What you should do
Repeat the listing in full, exactly as it stands.

Records from a collection
++++++++++

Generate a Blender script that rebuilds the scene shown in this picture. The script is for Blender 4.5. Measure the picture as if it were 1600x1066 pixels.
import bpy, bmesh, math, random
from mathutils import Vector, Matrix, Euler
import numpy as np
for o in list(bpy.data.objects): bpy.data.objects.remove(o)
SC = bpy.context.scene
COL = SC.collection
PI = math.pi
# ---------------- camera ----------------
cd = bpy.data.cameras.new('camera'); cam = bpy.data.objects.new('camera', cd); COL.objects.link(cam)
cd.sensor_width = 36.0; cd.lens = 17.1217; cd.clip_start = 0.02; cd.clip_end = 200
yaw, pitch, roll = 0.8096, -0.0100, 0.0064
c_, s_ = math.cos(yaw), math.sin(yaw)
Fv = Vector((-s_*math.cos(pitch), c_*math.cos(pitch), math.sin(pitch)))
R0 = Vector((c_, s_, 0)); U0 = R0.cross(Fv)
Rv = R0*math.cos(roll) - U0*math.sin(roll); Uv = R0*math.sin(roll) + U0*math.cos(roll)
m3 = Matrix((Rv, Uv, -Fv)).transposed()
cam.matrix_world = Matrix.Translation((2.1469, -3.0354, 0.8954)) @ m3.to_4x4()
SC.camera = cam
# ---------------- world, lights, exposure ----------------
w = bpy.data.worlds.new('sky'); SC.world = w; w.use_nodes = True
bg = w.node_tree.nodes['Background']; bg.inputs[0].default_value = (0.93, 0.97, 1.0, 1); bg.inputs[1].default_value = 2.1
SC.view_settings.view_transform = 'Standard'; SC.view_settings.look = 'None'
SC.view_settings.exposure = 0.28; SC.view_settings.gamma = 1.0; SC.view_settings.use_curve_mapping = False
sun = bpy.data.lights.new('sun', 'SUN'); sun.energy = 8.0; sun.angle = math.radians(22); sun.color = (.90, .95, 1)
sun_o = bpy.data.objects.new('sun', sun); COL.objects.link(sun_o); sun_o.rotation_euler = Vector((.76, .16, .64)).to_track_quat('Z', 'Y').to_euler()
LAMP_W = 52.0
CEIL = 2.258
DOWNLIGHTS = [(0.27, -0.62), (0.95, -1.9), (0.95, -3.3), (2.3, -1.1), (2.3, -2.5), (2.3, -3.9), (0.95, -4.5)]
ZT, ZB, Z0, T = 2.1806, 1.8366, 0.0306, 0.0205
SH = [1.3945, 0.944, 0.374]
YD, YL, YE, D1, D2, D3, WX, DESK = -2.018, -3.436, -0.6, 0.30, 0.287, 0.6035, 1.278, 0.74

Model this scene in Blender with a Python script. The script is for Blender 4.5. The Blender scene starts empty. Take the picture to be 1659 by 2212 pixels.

++++++++++

Correct result
Generate a Blender script that rebuilds the scene shown in this picture. The script is for Blender 4.5. Measure the picture as if it were 1600x1066 pixels.
import bpy, bmesh, math, random
from mathutils import Vector, Matrix, Euler
import numpy as np
for o in list(bpy.data.objects): bpy.data.objects.remove(o)
SC = bpy.context.scene
COL = SC.collection
PI = math.pi
# ---------------- camera ----------------
cd = bpy.data.cameras.new('camera'); cam = bpy.data.objects.new('camera', cd); COL.objects.link(cam)
cd.sensor_width = 36.0; cd.lens = 17.1217; cd.clip_start = 0.02; cd.clip_end = 200
yaw, pitch, roll = 0.8096, -0.0100, 0.0064
c_, s_ = math.cos(yaw), math.sin(yaw)
Fv = Vector((-s_*math.cos(pitch), c_*math.cos(pitch), math.sin(pitch)))
R0 = Vector((c_, s_, 0)); U0 = R0.cross(Fv)
Rv = R0*math.cos(roll) - U0*math.sin(roll); Uv = R0*math.sin(roll) + U0*math.cos(roll)
m3 = Matrix((Rv, Uv, -Fv)).transposed()
cam.matrix_world = Matrix.Translation((2.1469, -3.0354, 0.8954)) @ m3.to_4x4()
SC.camera = cam
# ---------------- world, lights, exposure ----------------
w = bpy.data.worlds.new('sky'); SC.world = w; w.use_nodes = True
bg = w.node_tree.nodes['Background']; bg.inputs[0].default_value = (0.93, 0.97, 1.0, 1); bg.inputs[1].default_value = 2.1
SC.view_settings.view_transform = 'Standard'; SC.view_settings.look = 'None'
SC.view_settings.exposure = 0.28; SC.view_settings.gamma = 1.0; SC.view_settings.use_curve_mapping = False
sun = bpy.data.lights.new('sun', 'SUN'); sun.energy = 8.0; sun.angle = math.radians(22); sun.color = (.90, .95, 1)
sun_o = bpy.data.objects.new('sun', sun); COL.objects.link(sun_o); sun_o.rotation_euler = Vector((.76, .16, .64)).to_track_quat('Z', 'Y').to_euler()
LAMP_W = 52.0
CEIL = 2.258
DOWNLIGHTS = [(0.27, -0.62), (0.95, -1.9), (0.95, -3.3), (2.3, -1.1), (2.3, -2.5), (2.3, -3.9), (0.95, -4.5)]
ZT, ZB, Z0, T = 2.1806, 1.8366, 0.0306, 0.0205
SH = [1.3945, 0.944, 0.374]
YD, YL, YE, D1, D2, D3, WX, DESK = -2.018, -3.436, -0.6, 0.30, 0.287, 0.6035, 1.278, 0.74

Model this scene in Blender with a Python script. The script is for Blender 4.5. The Blender scene starts empty. Take the picture to be 1659 by 2212 pixels.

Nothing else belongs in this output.